Bugün dahi Cemevleri yasal olarak ibadethane statüsünde kabul edilmemektedir. Aleviler için ibadet yeri olan Cemevleri, devlet tarafından kültürel ya da sosyal tesis gibi görülüyor. Bu, açıkça Alevi inancının inkârıdır ve devletin tek din anlayışının göstergesidir. Yok sayma veya kısmi olarak varmış gibi yapması üzerinde oynanan oyunun devam ettiğinin göstergesidir. Hatta Türk Dil Kurumu Sözlüğü'ne baktığımızda hala Cemevi ibadethane olarak değil 'Alevilerin toplanma yeri' olarak tanımlanıyor.

Hele de adaletin, hakkın, hukukun, eşitliğin merkezi olması beklenen koskoca Diyanet’in, yalnızca Sünni-Hanefi anlayışını referans alıp sadece ona hizmet etmesi neyle açıklanabilir.  Aleviler vergisini ödediği halde bu kurumdan hizmet alamaz. Dahası, kendi inançlarına dair hiçbir temsiliyet bulamazlar. Bu yapı, devletin “resmi ve dayatılmış doğru”sunun sadece Sünnilik olduğunun kanıtıdır.

Devlet okullarında verilen din dersleri yalnızca Sünni İslam’ı öğretmektedir. Alevi çocukları, kendi inançlarını değil, dışlayıcı ve bazen ötekileştirici bir dini eğitime maruz kalmaktadır. Devletin asimilasyon politikaları çerçevesinde 1960’lardan itibaren Alevi köylere cami yapılması, dedelerin etkisinin azaltılması, Alevi gençlerinin devlet ideolojisine entegrasyonu gibi adımlar, sistemli bir asimilasyonun parçası haline getirilmiştir. Alevilik, “gizli tutulması gereken bir ayıp” gibi gösterilerek, genç kuşakların inancını sahiplenmemesi sağlanmak istenmiştir.

Sivas, Maraş, Çorum katliamları Alevilere yönelik sistematik şiddetin en kanlı örneklerindendir. Faillerin cezasız kalması veya göstermelik cezalara çarptırılmasının yanında affa uğraması devletin açık ya da örtülü bir şekilde Alevilere yönelik şiddete göz yumduğunu ortaya koymuştur. Bu da Alevilerin devlete olan güvenini ciddi şekilde zedelemiştir.

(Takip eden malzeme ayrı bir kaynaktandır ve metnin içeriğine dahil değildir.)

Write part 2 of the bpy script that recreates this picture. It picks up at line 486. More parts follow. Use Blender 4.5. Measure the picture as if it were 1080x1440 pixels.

Zaman zaman Alevi açılımı adı altında yürütülen diyalog süreçleri, kalıcı çözüm üretmeyen, sadece toplumsal tepkileri yatıştırmaya yönelik adımlar olarak kaldı. Somut hiçbir kazanım hiçbir zaman sağlanmadı. Çünkü devlet, Aleviliği hâlâ bir “kültür” olarak görmekte, inanç boyutunu tanımamakta ısrar etmektedir. Son olarak Alevi-Bektaşi Kültür ve Cemevi Başkalığının Kültür ve Turizm Bakanlığına bağlı olarak faaliyet göstermesi onu devlet tarafından inanç olarak görülmediğinin en açık kanıtıdır.

Buradan hareketle devlet mekanizmasının Aleviliğe dayattığı "doğru", Sünni merkeze oturan, tekçi ve inkârcı bir anlayıştan öteye geçememiştir. Alevilik, bu resmi kalıplara sığmadığı için ya yok sayılmış ya da bastırılmıştır. Gerçek eşitlik ise, her inancın kendi özgünlüğüyle kabul edilmesi ve hukuki güvence altına alınmasıyla mümkündür.